Do I need to tinker with the TPS voltage?

The power commander is set to run off the stock maps but target 13.8 AFR.
 
Hi Phil,try doing it this way
I'll assume the throttle bodies are clean,Inc brass bypass screws,valve clearances set etc.
Check cable adjustments have sufficient free play
Engine hot,With vac gauges attached set idle speed and match the readings on the gauges using the bypass screws.
Then adjust the cables to balance the bodies @ 2000 rpm
That should get it spot on.
Mike
 
A nice simple explanation :thumby:
 
That's pretty much how I did it, but the BBS seem to have little effect until almost all the way home. I'm thinking the bike might not have been warm enough, so will try again after a good long ride. It isn't a million miles off, but it's definitely not quite there.
 
The BBS tend to get pretty gunged up , you've probably do so already but if not remove and give them a good clean ?
 
I have a little issue.

Since adding the power commander I can't seem to get the tickover down on the ADV. The BBS are set to about 3/4 out from full in but the revs are still around 1200 rpm. I synced the throttle bodies and they are pretty close, but there is still vibration through the bars at 80+. The bike pulls like a train, but I know it's not quite right.

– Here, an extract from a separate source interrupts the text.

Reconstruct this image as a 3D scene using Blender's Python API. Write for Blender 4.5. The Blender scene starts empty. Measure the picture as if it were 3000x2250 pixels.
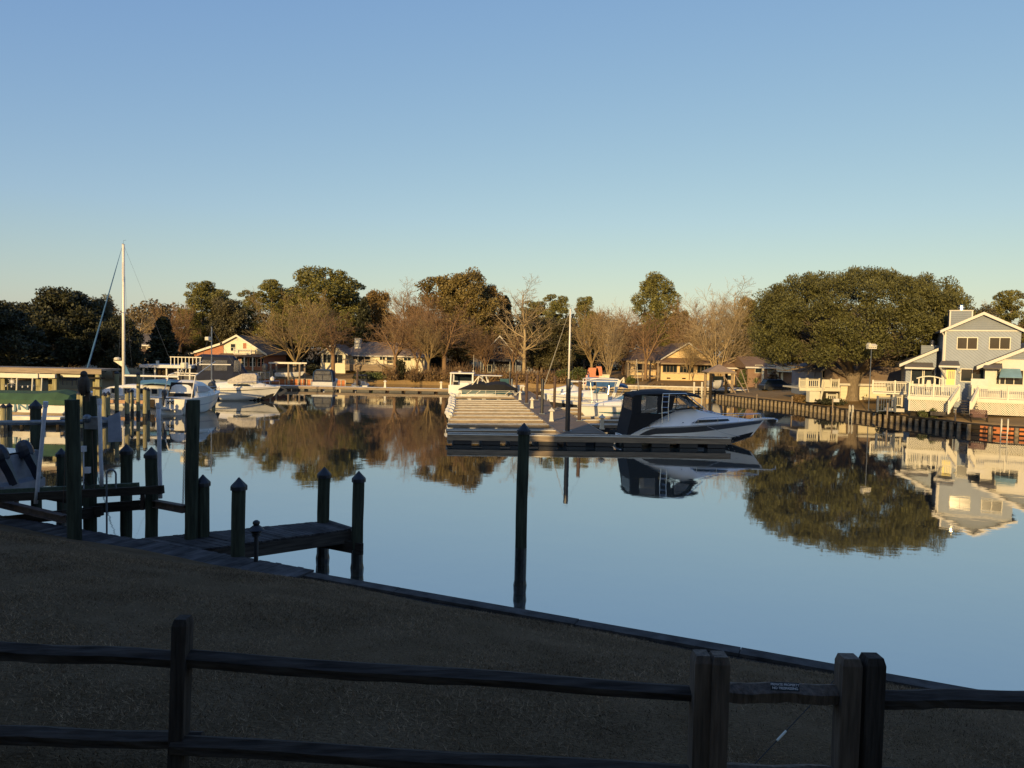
import bpy, math, random
import numpy as np
from mathutils import Vector, Matrix
S = bpy.context.scene
COL = S.collection
R = math.radians
# ------------------------------------------------------------------ camera, sky, sun
F, EYE = 2170.0, 5.6
PITCH, ROLL = R(2.507), R(1.2)
CR = Matrix.Rotation(R(90) - PITCH, 3, 'X') @ Matrix.Rotation(ROLL, 3, 'Z')
cam = bpy.data.cameras.new('camera'); cam.sensor_width = 36; cam.lens = F / 3000 * 36
cam.clip_end = 3000; cam.clip_start = 0.1
co = bpy.data.objects.new('camera', cam); COL.objects.link(co)
co.matrix_world = Matrix.Translation((0, 0, EYE)) @ CR.to_4x4()
S.camera = co
SUN_EL, SUN_AZ = R(11.5), R(21)         # light travels towards +Y, turned 21 degrees to +X
w = bpy.data.worlds.new('World'); S.world = w; w.use_nodes = True
nt = w.node_tree; bg = nt.nodes['Background']
sky = nt.nodes.new('ShaderNodeTexSky'); sky.sky_type = 'NISHITA'; sky.sun_disc = False
sky.sun_elevation = SUN_EL; sky.sun_rotation = math.pi + SUN_AZ
sky.air_density = 1.0; sky.dust_density = .8; sky.ozone_density = 1.3
sp_ = nt.nodes.new('ShaderNodeSeparateColor'); cb_ = nt.nodes.new('ShaderNodeCombineColor'); nt.links.new(sky.outputs[0], sp_.inputs[0])
for i_, (g_, k_) in enumerate(((.82, .881), (.66, 1.164), (.25, 2.376))):      # the sky's own tone: softer towards the horizon
    pw_ = nt.nodes.new('ShaderNodeMath'); pw_.operation = 'POWER'; pw_.inputs[1].default_value = g_; nt.links.new(sp_.outputs[i_], pw_.inputs[0])
    mu_ = nt.nodes.new('ShaderNodeMath'); mu_.operation = 'MULTIPLY'; mu_.inputs[1].default_value = k_; nt.links.new(pw_.outputs[0], mu_.inputs[0]); nt.links.new(mu_.outputs[0], cb_.inputs[i_])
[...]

What is the best way of setting the BBS. I keep hearing they should be 1 3/4 turns out, but if I do that the tick over is too high.

Do I need to tinker with the TPS voltage?

The power commander is set to run off the stock maps but target 13.8 AFR.

Phil,
I've seen this happen before. I'm assuming that your cables are all adjusted properly. When you richen the mixure to 13.8, the idle speed comes up 100-150 rpm because you have more power for the same air. The PC Wideband O2 doesn't get calibrated like an LC-2 so you may be richer that 13.8.

If someone before you did a zero=zero procedure your throttles are open too wide. If that's the case you will need to run zero=250, then you'll get more BBS authority.

A way to check this is to set your Wideband to 14.7, or 15.0 and you should see the idle come down.
 
I know it's not particularly relevant as I don't use a Power Commander (but might in the future :rolleyes:) but I have been having a problem with the bike cutting out and/or the tickover dropping drastically when stopping at junctions etc. I was blaming it on the servo linked brakes and 8 year old battery (ordered a new Motobatt) but after doing a motronic reset today (removed fuse 5 for 10 mins and then do throttle open/close 3 times) everything is fine :confused:
All it then needed was a slight BBS tune at idle using the Twinmax and all is well again :D
BBS are 1 1/4 out but every bike will be different relative to wear etc I suppose.

Mike.
 
I just set my tappets and end float today and struggled to get my throttle bodies to balance. Its was as mentioned earlier, the taper on the brass screws being gummed up along with the holes they fit in.